• DATASET CONTENT:
^^^^^^^^^^^^^^^^

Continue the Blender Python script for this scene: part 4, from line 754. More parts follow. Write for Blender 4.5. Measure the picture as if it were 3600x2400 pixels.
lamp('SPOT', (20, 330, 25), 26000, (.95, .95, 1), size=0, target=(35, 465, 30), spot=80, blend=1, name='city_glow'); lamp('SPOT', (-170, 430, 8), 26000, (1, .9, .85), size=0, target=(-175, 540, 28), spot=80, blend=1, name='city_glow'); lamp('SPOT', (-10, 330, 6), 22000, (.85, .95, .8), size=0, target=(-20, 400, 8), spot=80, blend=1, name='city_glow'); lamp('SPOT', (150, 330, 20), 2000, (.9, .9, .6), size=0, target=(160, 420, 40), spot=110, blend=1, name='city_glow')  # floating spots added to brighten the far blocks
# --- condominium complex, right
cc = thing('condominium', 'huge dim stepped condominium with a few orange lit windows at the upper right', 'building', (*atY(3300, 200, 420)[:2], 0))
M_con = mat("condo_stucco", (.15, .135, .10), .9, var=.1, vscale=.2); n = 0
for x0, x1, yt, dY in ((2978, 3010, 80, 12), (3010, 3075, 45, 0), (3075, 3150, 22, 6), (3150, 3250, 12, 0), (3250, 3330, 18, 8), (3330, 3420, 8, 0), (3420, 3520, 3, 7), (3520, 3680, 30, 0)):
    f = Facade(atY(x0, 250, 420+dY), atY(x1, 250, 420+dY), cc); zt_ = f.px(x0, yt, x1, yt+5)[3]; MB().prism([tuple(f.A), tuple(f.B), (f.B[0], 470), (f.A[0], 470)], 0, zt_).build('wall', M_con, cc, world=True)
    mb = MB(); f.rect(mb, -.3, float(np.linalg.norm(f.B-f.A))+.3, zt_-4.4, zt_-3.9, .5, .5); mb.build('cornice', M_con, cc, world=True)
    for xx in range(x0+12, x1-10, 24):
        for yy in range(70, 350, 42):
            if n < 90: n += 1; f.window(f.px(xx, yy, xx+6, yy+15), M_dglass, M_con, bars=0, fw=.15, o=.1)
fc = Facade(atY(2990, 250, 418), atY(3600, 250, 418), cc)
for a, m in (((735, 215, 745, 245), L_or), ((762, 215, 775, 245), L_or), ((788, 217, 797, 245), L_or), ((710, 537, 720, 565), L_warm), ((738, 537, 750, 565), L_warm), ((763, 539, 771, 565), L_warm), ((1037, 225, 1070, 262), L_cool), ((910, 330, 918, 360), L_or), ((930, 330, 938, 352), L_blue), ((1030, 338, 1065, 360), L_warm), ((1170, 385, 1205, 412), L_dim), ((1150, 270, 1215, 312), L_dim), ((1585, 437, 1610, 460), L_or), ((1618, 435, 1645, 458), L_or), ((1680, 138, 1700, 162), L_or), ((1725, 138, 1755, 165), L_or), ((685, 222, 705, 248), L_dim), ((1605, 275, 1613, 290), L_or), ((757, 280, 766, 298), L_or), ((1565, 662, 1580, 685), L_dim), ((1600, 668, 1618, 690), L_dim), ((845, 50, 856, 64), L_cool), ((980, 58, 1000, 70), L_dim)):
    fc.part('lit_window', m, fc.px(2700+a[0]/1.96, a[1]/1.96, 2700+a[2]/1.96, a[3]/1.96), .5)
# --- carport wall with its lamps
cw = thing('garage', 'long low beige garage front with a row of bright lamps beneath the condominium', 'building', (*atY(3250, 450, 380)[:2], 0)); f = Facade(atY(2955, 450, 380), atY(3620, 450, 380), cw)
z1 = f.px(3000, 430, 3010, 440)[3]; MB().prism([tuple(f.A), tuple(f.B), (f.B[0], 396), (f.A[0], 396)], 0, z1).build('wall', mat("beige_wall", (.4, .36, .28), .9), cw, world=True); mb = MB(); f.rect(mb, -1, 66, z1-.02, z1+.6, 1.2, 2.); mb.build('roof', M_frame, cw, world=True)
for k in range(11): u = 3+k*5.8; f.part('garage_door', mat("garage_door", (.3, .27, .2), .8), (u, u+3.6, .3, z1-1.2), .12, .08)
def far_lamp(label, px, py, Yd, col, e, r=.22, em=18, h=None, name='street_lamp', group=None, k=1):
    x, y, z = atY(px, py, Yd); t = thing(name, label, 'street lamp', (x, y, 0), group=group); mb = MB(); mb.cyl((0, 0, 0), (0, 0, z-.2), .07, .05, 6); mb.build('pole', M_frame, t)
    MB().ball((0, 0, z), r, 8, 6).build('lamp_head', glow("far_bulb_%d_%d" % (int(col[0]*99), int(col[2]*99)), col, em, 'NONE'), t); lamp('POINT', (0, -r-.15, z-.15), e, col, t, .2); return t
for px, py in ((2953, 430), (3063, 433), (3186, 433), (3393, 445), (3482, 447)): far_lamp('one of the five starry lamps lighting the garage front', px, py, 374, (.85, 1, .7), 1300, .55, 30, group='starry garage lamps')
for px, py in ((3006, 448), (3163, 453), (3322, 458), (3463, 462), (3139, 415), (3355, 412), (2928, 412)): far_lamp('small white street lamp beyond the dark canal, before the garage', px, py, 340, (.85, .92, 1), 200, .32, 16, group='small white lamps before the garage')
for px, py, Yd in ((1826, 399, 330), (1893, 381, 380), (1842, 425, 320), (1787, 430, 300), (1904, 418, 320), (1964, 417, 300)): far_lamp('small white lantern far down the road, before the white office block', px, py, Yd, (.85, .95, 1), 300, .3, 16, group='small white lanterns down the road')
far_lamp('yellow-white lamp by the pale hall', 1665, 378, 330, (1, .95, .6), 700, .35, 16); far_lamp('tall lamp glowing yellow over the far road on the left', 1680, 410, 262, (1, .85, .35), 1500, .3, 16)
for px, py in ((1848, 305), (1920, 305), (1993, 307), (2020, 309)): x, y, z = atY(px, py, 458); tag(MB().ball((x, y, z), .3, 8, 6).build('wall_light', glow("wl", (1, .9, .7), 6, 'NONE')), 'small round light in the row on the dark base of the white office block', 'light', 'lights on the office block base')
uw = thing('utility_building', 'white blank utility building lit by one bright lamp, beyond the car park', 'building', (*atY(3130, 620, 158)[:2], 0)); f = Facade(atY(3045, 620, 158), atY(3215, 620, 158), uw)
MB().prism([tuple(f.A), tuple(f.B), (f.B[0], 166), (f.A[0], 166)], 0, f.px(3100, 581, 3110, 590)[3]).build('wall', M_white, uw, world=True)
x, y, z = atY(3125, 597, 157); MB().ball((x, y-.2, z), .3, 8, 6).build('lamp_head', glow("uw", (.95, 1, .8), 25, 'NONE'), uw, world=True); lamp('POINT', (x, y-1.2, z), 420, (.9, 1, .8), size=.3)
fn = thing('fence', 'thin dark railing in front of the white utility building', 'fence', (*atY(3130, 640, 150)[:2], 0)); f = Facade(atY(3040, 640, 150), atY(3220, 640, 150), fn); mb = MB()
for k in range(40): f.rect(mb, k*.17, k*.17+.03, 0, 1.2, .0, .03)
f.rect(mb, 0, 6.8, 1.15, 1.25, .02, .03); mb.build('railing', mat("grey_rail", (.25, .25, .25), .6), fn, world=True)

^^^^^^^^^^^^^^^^

• WHAT TO DO: Extract all of the data above without altering anything.

• FINISHED TASK:
Continue the Blender Python script for this scene: part 4, from line 754. More parts follow. Write for Blender 4.5. Measure the picture as if it were 3600x2400 pixels.
lamp('SPOT', (20, 330, 25), 26000, (.95, .95, 1), size=0, target=(35, 465, 30), spot=80, blend=1, name='city_glow'); lamp('SPOT', (-170, 430, 8), 26000, (1, .9, .85), size=0, target=(-175, 540, 28), spot=80, blend=1, name='city_glow'); lamp('SPOT', (-10, 330, 6), 22000, (.85, .95, .8), size=0, target=(-20, 400, 8), spot=80, blend=1, name='city_glow'); lamp('SPOT', (150, 330, 20), 2000, (.9, .9, .6), size=0, target=(160, 420, 40), spot=110, blend=1, name='city_glow')  # floating spots added to brighten the far blocks
# --- condominium complex, right
cc = thing('condominium', 'huge dim stepped condominium with a few orange lit windows at the upper right', 'building', (*atY(3300, 200, 420)[:2], 0))
M_con = mat("condo_stucco", (.15, .135, .10), .9, var=.1, vscale=.2); n = 0
for x0, x1, yt, dY in ((2978, 3010, 80, 12), (3010, 3075, 45, 0), (3075, 3150, 22, 6), (3150, 3250, 12, 0), (3250, 3330, 18, 8), (3330, 3420, 8, 0), (3420, 3520, 3, 7), (3520, 3680, 30, 0)):
    f = Facade(atY(x0, 250, 420+dY), atY(x1, 250, 420+dY), cc); zt_ = f.px(x0, yt, x1, yt+5)[3]; MB().prism([tuple(f.A), tuple(f.B), (f.B[0], 470), (f.A[0], 470)], 0, zt_).build('wall', M_con, cc, world=True)
    mb = MB(); f.rect(mb, -.3, float(np.linalg.norm(f.B-f.A))+.3, zt_-4.4, zt_-3.9, .5, .5); mb.build('cornice', M_con, cc, world=True)
    for xx in range(x0+12, x1-10, 24):
        for yy in range(70, 350, 42):
            if n < 90: n += 1; f.window(f.px(xx, yy, xx+6, yy+15), M_dglass, M_con, bars=0, fw=.15, o=.1)
fc = Facade(atY(2990, 250, 418), atY(3600, 250, 418), cc)
for a, m in (((735, 215, 745, 245), L_or), ((762, 215, 775, 245), L_or), ((788, 217, 797, 245), L_or), ((710, 537, 720, 565), L_warm), ((738, 537, 750, 565), L_warm), ((763, 539, 771, 565), L_warm), ((1037, 225, 1070, 262), L_cool), ((910, 330, 918, 360), L_or), ((930, 330, 938, 352), L_blue), ((1030, 338, 1065, 360), L_warm), ((1170, 385, 1205, 412), L_dim), ((1150, 270, 1215, 312), L_dim), ((1585, 437, 1610, 460), L_or), ((1618, 435, 1645, 458), L_or), ((1680, 138, 1700, 162), L_or), ((1725, 138, 1755, 165), L_or), ((685, 222, 705, 248), L_dim), ((1605, 275, 1613, 290), L_or), ((757, 280, 766, 298), L_or), ((1565, 662, 1580, 685), L_dim), ((1600, 668, 1618, 690), L_dim), ((845, 50, 856, 64), L_cool), ((980, 58, 1000, 70), L_dim)):
    fc.part('lit_window', m, fc.px(2700+a[0]/1.96, a[1]/1.96, 2700+a[2]/1.96, a[3]/1.96), .5)
# --- carport wall with its lamps
cw = thing('garage', 'long low beige garage front with a row of bright lamps beneath the condominium', 'building', (*atY(3250, 450, 380)[:2], 0)); f = Facade(atY(2955, 450, 380), atY(3620, 450, 380), cw)
z1 = f.px(3000, 430, 3010, 440)[3]; MB().prism([tuple(f.A), tuple(f.B), (f.B[0], 396), (f.A[0], 396)], 0, z1).build('wall', mat("beige_wall", (.4, .36, .28), .9), cw, world=True); mb = MB(); f.rect(mb, -1, 66, z1-.02, z1+.6, 1.2, 2.); mb.build('roof', M_frame, cw, world=True)
for k in range(11): u = 3+k*5.8; f.part('garage_door', mat("garage_door", (.3, .27, .2), .8), (u, u+3.6, .3, z1-1.2), .12, .08)
def far_lamp(label, px, py, Yd, col, e, r=.22, em=18, h=None, name='street_lamp', group=None, k=1):
    x, y, z = atY(px, py, Yd); t = thing(name, label, 'street lamp', (x, y, 0), group=group); mb = MB(); mb.cyl((0, 0, 0), (0, 0, z-.2), .07, .05, 6); mb.build('pole', M_frame, t)
    MB().ball((0, 0, z), r, 8, 6).build('lamp_head', glow("far_bulb_%d_%d" % (int(col[0]*99), int(col[2]*99)), col, em, 'NONE'), t); lamp('POINT', (0, -r-.15, z-.15), e, col, t, .2); return t
for px, py in ((2953, 430), (3063, 433), (3186, 433), (3393, 445), (3482, 447)): far_lamp('one of the five starry lamps lighting the garage front', px, py, 374, (.85, 1, .7), 1300, .55, 30, group='starry garage lamps')
for px, py in ((3006, 448), (3163, 453), (3322, 458), (3463, 462), (3139, 415), (3355, 412), (2928, 412)): far_lamp('small white street lamp beyond the dark canal, before the garage', px, py, 340, (.85, .92, 1), 200, .32, 16, group='small white lamps before the garage')
for px, py, Yd in ((1826, 399, 330), (1893, 381, 380), (1842, 425, 320), (1787, 430, 300), (1904, 418, 320), (1964, 417, 300)): far_lamp('small white lantern far down the road, before the white office block', px, py, Yd, (.85, .95, 1), 300, .3, 16, group='small white lanterns down the road')
far_lamp('yellow-white lamp by the pale hall', 1665, 378, 330, (1, .95, .6), 700, .35, 16); far_lamp('tall lamp glowing yellow over the far road on the left', 1680, 410, 262, (1, .85, .35), 1500, .3, 16)
for px, py in ((1848, 305), (1920, 305), (1993, 307), (2020, 309)): x, y, z = atY(px, py, 458); tag(MB().ball((x, y, z), .3, 8, 6).build('wall_light', glow("wl", (1, .9, .7), 6, 'NONE')), 'small round light in the row on the dark base of the white office block', 'light', 'lights on the office block base')
uw = thing('utility_building', 'white blank utility building lit by one bright lamp, beyond the car park', 'building', (*atY(3130, 620, 158)[:2], 0)); f = Facade(atY(3045, 620, 158), atY(3215, 620, 158), uw)
MB().prism([tuple(f.A), tuple(f.B), (f.B[0], 166), (f.A[0], 166)], 0, f.px(3100, 581, 3110, 590)[3]).build('wall', M_white, uw, world=True)
x, y, z = atY(3125, 597, 157); MB().ball((x, y-.2, z), .3, 8, 6).build('lamp_head', glow("uw", (.95, 1, .8), 25, 'NONE'), uw, world=True); lamp('POINT', (x, y-1.2, z), 420, (.9, 1, .8), size=.3)
fn = thing('fence', 'thin dark railing in front of the white utility building', 'fence', (*atY(3130, 640, 150)[:2], 0)); f = Facade(atY(3040, 640, 150), atY(3220, 640, 150), fn); mb = MB()
for k in range(40): f.rect(mb, k*.17, k*.17+.03, 0, 1.2, .0, .03)
f.rect(mb, 0, 6.8, 1.15, 1.25, .02, .03); mb.build('railing', mat("grey_rail", (.25, .25, .25), .6), fn, world=True)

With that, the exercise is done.